TASK INSTRUCTIONS - Copy each line below that contains "scene".

SUPPLIED INFORMATION -
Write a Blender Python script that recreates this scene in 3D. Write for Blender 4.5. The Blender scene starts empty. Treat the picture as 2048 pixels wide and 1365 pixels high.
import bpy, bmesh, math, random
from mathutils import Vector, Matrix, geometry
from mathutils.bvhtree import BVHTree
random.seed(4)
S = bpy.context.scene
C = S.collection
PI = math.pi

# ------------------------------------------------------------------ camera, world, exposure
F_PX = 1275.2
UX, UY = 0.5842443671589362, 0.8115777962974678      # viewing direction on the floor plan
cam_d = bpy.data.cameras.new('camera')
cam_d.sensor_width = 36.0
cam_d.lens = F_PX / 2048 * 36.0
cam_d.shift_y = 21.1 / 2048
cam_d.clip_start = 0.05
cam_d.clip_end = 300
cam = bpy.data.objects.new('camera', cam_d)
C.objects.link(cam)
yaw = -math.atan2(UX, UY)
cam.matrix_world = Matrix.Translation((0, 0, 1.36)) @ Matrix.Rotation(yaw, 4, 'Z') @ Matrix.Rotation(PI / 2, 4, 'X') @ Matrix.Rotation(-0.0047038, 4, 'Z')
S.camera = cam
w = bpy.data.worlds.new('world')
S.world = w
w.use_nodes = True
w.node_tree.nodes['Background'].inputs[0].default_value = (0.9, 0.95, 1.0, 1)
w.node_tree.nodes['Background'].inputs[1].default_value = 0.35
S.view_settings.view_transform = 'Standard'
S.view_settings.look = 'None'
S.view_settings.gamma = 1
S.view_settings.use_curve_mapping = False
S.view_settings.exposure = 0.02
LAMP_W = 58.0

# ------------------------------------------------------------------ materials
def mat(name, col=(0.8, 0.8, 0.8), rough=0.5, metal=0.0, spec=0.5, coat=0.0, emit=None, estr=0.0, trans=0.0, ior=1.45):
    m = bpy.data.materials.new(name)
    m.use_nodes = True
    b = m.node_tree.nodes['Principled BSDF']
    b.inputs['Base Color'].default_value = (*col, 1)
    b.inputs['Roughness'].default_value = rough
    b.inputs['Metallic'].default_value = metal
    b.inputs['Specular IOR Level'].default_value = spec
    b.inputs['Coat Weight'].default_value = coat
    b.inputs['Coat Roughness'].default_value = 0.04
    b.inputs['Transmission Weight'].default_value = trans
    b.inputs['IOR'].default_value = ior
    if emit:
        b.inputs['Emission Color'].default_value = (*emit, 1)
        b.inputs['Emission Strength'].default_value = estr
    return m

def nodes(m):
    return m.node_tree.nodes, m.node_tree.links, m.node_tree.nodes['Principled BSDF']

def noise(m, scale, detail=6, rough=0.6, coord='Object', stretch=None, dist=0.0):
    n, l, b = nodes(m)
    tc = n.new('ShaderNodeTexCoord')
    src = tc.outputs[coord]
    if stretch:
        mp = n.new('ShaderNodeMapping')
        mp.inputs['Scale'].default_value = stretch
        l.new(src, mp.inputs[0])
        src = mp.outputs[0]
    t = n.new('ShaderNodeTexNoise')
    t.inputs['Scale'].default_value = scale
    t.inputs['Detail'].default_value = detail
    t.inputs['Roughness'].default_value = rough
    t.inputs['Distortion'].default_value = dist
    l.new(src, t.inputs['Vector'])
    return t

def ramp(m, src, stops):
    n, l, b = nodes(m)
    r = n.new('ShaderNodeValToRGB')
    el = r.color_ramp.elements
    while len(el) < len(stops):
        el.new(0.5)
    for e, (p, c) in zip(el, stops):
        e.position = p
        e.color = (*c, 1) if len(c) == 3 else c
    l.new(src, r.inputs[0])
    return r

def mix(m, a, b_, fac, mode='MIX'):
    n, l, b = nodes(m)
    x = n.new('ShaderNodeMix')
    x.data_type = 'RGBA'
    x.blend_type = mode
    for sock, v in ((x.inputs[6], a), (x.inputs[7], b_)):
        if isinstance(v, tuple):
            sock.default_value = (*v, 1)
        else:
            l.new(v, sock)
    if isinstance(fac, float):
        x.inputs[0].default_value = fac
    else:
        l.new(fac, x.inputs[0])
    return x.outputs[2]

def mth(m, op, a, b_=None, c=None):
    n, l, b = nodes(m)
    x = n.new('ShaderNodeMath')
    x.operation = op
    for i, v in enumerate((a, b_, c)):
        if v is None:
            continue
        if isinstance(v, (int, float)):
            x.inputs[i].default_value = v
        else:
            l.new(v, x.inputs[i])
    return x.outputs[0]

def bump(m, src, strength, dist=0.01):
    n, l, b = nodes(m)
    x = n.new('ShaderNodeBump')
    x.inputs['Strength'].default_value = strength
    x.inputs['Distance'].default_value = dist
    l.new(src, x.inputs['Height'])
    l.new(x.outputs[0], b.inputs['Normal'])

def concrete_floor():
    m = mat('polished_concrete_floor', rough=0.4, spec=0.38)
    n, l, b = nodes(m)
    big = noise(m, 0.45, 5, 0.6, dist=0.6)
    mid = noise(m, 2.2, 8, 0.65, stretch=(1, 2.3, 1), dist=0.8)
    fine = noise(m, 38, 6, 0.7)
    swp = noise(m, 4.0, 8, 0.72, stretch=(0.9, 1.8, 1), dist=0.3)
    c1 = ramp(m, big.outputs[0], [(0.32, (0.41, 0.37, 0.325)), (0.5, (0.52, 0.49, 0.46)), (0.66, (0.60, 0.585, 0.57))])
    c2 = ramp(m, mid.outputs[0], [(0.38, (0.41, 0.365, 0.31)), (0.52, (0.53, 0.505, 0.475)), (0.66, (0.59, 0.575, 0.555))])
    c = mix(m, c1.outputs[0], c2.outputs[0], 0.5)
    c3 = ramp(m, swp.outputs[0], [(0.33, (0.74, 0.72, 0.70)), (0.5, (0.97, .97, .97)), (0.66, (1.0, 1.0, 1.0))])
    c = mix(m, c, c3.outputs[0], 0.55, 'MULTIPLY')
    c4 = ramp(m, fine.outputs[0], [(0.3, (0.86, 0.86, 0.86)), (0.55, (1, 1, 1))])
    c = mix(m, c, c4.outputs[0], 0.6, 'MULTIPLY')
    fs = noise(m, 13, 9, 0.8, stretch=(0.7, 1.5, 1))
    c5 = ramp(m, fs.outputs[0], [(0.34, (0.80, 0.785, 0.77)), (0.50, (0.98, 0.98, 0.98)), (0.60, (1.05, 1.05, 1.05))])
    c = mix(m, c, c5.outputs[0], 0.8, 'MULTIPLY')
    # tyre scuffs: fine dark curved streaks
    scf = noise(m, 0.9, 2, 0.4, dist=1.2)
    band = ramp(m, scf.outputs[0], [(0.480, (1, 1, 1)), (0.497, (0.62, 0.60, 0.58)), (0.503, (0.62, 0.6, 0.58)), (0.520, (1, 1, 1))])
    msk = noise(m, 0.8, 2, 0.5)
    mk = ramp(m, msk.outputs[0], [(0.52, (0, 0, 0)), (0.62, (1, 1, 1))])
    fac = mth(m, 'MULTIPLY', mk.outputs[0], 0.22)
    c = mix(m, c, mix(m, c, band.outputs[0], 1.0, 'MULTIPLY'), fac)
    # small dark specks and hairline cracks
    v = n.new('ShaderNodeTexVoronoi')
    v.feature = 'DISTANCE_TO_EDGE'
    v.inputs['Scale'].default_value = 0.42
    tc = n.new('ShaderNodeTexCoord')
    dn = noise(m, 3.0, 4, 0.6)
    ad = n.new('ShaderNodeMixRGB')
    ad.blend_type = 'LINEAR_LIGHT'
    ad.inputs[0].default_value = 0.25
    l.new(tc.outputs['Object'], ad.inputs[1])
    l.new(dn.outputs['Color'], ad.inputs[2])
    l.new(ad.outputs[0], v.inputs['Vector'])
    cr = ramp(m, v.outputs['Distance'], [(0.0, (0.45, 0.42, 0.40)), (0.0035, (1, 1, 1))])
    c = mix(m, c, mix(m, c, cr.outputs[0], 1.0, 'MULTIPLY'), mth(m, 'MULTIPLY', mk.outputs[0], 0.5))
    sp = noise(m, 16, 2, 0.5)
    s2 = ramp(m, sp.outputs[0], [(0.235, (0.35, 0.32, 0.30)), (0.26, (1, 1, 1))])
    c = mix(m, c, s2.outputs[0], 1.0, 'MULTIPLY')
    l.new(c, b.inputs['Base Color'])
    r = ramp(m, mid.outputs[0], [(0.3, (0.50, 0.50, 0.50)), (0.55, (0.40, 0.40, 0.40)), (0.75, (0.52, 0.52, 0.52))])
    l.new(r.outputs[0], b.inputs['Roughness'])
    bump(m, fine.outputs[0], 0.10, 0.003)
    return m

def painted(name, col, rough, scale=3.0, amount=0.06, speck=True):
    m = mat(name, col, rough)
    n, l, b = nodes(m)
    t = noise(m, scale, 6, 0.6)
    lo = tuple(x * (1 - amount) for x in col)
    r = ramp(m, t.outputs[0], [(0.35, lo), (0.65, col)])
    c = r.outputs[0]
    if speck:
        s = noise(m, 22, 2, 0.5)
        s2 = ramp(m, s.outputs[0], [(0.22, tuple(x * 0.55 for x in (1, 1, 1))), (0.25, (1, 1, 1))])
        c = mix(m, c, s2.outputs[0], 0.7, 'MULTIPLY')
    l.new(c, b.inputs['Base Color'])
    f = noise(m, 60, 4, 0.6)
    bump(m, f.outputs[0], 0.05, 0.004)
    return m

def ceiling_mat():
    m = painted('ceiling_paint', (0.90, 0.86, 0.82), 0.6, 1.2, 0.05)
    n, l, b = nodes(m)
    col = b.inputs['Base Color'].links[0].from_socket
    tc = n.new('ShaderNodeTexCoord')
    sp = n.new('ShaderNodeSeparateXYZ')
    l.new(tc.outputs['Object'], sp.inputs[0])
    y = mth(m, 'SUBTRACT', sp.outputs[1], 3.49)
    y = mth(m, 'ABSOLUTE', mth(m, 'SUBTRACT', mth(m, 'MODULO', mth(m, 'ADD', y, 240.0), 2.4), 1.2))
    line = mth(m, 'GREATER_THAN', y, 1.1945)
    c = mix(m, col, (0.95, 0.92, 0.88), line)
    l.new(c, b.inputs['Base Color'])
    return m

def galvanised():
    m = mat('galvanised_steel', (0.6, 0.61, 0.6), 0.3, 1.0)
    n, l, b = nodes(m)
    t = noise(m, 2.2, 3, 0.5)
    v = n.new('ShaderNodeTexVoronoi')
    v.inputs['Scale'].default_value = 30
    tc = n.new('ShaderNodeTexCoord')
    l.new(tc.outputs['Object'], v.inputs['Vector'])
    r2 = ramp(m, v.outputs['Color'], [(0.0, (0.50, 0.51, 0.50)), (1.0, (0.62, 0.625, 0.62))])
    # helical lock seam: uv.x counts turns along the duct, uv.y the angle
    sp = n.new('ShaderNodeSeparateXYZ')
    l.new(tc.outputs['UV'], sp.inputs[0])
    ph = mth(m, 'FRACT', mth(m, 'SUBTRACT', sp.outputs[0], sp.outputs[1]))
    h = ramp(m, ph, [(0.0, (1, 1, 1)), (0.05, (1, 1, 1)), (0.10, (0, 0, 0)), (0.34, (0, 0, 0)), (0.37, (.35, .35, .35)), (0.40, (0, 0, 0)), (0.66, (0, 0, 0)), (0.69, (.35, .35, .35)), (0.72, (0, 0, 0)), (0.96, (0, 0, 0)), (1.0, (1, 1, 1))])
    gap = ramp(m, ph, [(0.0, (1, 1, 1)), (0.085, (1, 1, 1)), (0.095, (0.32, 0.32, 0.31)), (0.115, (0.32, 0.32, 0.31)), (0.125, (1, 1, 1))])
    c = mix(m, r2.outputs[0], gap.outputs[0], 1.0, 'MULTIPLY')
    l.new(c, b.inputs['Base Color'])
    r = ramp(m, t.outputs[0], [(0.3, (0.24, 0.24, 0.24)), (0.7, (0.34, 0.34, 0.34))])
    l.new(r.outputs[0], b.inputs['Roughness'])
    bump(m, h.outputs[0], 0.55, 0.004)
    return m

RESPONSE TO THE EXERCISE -
Write a Blender Python script that recreates this scene in 3D. Write for Blender 4.5. The Blender scene starts empty. Treat the picture as 2048 pixels wide and 1365 pixels high.
S = bpy.context.scene